━━━ Material provided
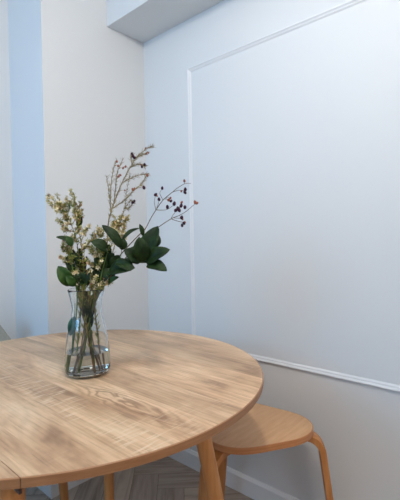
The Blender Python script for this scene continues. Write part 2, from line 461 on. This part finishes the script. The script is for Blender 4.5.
for k in range(4):
    a = math.radians(45+90*k); d = Vector((math.cos(a), math.sin(a), 0)); bm = bmesh.new()
    tube(bm, [d*0.03+Vector((0, 0, 0.042)), d*0.12+Vector((0, 0, 0.032)), d*0.215+Vector((0, 0, 0.0125))], 0.013, 0.011, 10); link_bm('foot', bm, M_metal, chair)

# ------------------------------------------------------------------ vase and water
V = Vector((0.6345, 1.0180, TZ))
outer = [(0.0, 0.0), (0.046, 0.0), (0.056, 0.002), (0.0615, 0.008), (0.0638, 0.018), (0.0642, 0.034), (0.0632, 0.055), (0.0612, 0.078), (0.0575, 0.103), (0.0525, 0.130),
         (0.0465, 0.155), (0.0425, 0.174), (0.0412, 0.188), (0.0428, 0.203), (0.0462, 0.220), (0.0500, 0.236), (0.0514, 0.2425)]
outer = [(r*1.0, z) for r, z in outer]
def interp(z, t):
    z = max(z, 0.0085)
    for (r0, z0), (r1, z1) in zip(outer[2:], outer[3:]):
        if z <= z1: return r0+(r1-r0)*(z-z0)/(z1-z0)-t
    return outer[-1][0]-t
vase = empty('glass_vase', V); tag(vase, 'clear waisted glass vase with flared rim standing on the round table', 'vase')
inner = [(interp(z, 0.0026), z) for z in (0.2425, 0.236, 0.22, 0.203, 0.188, 0.174, 0.155, 0.13, 0.103, 0.078, 0.055, 0.034, 0.018, 0.012)]
prof = outer + [(0.0502, 0.2438)] + inner + [(0.052, 0.0052), (0.0, 0.0045)]
bm = bmesh.new(); lathe(bm, prof, 80); link_bm('body', bm, M_glass, vase)
WZ = 0.066
wp = [(0.0, 0.0040), (0.0503, 0.0046)] + [(interp(z, 0.0023), z) for z in (0.012, 0.018, 0.034, 0.055)] + [(interp(WZ, 0.0023), WZ), (0.0, WZ)]
bm = bmesh.new(); lathe(bm, wp, 80); wo = link_bm('water', bm, M_water, loc=V)
tag(wo, 'shallow clear water in the bottom of the glass vase', 'water', kind='stuff')

# ------------------------------------------------------------------ flowers
ER = Vector((RT.x, RT.y, 0)).normalized(); EF = Vector((FW.x, FW.y, 0)).normalized()
D0 = (V+Vector((0, 0, 0.2))-CAM).dot(FW)
def at(px, py, d=0.0):
    """point of the place seen at (px, py), d metres beyond the vase axis; returned relative to V"""
    D = D0+d
    return CAM + RT*((px-200)/FPX*D) - UP*((py-250)/FPX*D) + FW*D - V
def loc(a, b, z): return ER*a+EF*b+Vector((0, 0, z))
def leaf(bm, base, tip, wd, nrm, bend=0.12, fold=0.25, wave=0.0, prof=0.0):
    base, tip = Vector(base), Vector(tip); ax = tip-base; L = ax.length; ax.normalize()
    n = (Vector(nrm)-ax*Vector(nrm).dot(ax)).normalized(); s = ax.cross(n); NL, NW = 12, 3; rows = []
    for i in range(NL+1):
        t = i/NL; wv = max(math.sin(math.pi*min(1, t**(0.9+prof)))**0.62*(1-0.12*t), 0.0)*wd/2*1.12
        if i in (0, NL): wv = 0.0004
        c = base+ax*(L*t)+n*(bend*L*math.sin(math.pi*t))
        rows.append([bm.verts.new(c+s*(wv*k/NW)+n*(fold*wv*abs(k)/NW+wave*wv*math.sin(9*t+k))) for k in range(-NW, NW+1)])
    for a, b in zip(rows, rows[1:]):
        for k in range(2*NW): bm.faces.new((a[k], a[k+1], b[k+1], b[k]))
def leaf_part(parent, base, tip, wd, mat, nrm=None, bend=0.12, fold=0.3):
    bm = bmesh.new(); base, tip = Vector(base), Vector(tip)
    if nrm is None: nrm = -EF+Vector((0, 0, random.uniform(0.1, 0.9)))+ER*random.uniform(-.4, .4)
    leaf(bm, base, tip, wd, nrm, bend, fold, 0.04)
    o = link_bm('leaf', bm, mat, parent); md = o.modifiers.new('thickness', 'SOLIDIFY'); md.thickness = 0.0005
    return o
def rdir(rg=random):
    while True:
        v = Vector((rg.uniform(-1, 1), rg.uniform(-1, 1), rg.uniform(-1, 1)))
        if 0.1 < v.length < 1: return v.normalized()
def blossom_mesh(r, mats, seed):
    rg = random.Random(seed); bm = bmesh.new(); N = 5
    for k in range(N):
        a = 2*math.pi*k/N+rg.uniform(-.15, .15); d = Vector((math.cos(a), math.sin(a), 0)); s = Vector((-d.y, d.x, 0)); up = Vector((0, 0, 1))
        ps = [d*0.1*r, d*0.6*r+s*0.42*r+up*0.25*r, d*1.05*r+s*0.2*r+up*0.42*r, d*1.05*r-s*0.2*r+up*0.42*r, d*0.6*r-s*0.42*r+up*0.25*r]
        vv = [bm.verts.new(p) for p in ps]; c = bm.verts.new(d*0.62*r+up*0.12*r)
        for i in range(5): bm.faces.new((vv[i], vv[(i+1)%5], c))
    n0 = len(bm.faces); bmesh.ops.create_icosphere(bm, subdivisions=1, radius=r*0.36, matrix=Matrix.Translation((0, 0, r*0.05)))
    bm.faces.ensure_lookup_table()
    for f in bm.faces[n0:]: f.material_index = 1
    me = bpy.data.meshes.new('blossom'); bm.to_mesh(me); bm.free()
    for mt in mats: me.materials.append(mt)
    return me
def berry_mesh(mat, seed):
    rg = random.Random(seed); bm = bmesh.new(); bmesh.ops.create_icosphere(bm, subdivisions=2, radius=1.0)
    for v in bm.verts:
        v.co.z *= 1.25; v.co *= 1+rg.uniform(-.06, .06)
        if v.co.z > 1.0: v.co.z += 0.25
    me = bpy.data.meshes.new('berry'); bm.to_mesh(me); bm.free(); me.materials.append(mat)
    for p in me.polygons: p.use_smooth = True
    return me
BL = [blossom_mesh(1.0, (M_bloss, M_fol2), i) for i in range(3)]+[blossom_mesh(1.0, (M_bud, M_bud), 5)]
BD, BR = berry_mesh(M_berry, 1), berry_mesh(M_rberry, 2)
def inst(name, me, parent, p, s, d=None, sz=None):
    o = bpy.data.objects.new(name, me); C.objects.link(o); o.parent = parent; o.location = p
    o.scale = (s, s, s*(sz or 1)); o.rotation_euler = (Vector(d) if d is not None else rdir()).to_track_quat('Z', 'Y').to_euler(); return o

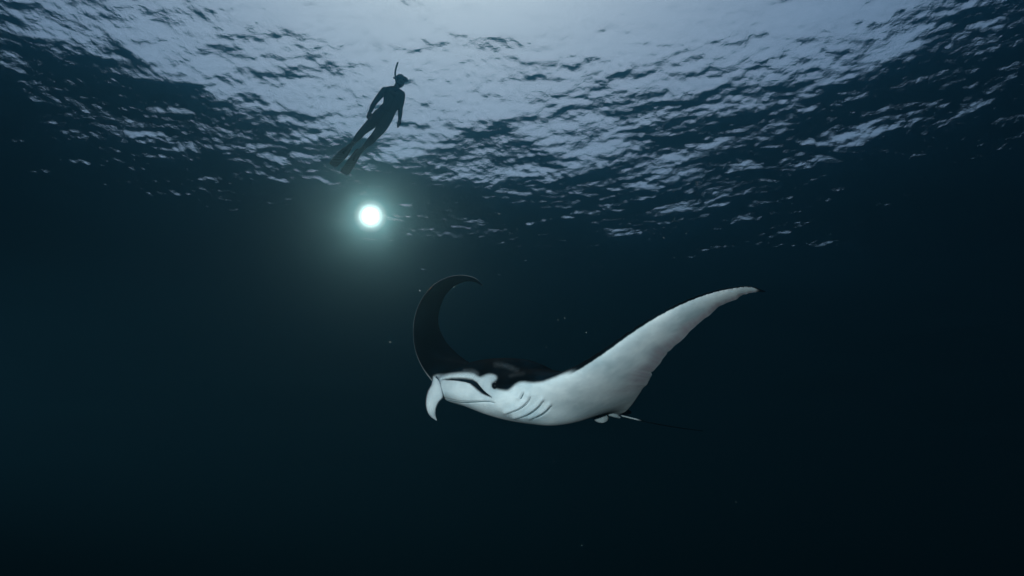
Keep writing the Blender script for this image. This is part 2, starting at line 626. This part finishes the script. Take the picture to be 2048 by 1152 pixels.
━━━━━━
Problem ▸ Look through the material above and pick out each line holding the word "script".

Solution for this task ▸
The Blender Python script for this scene continues. Write part 2, from line 461 on. This part finishes the script. The script is for Blender 4.5.
Keep writing the Blender script for this image. This is part 2, starting at line 626. This part finishes the script. Take the picture to be 2048 by 1152 pixels.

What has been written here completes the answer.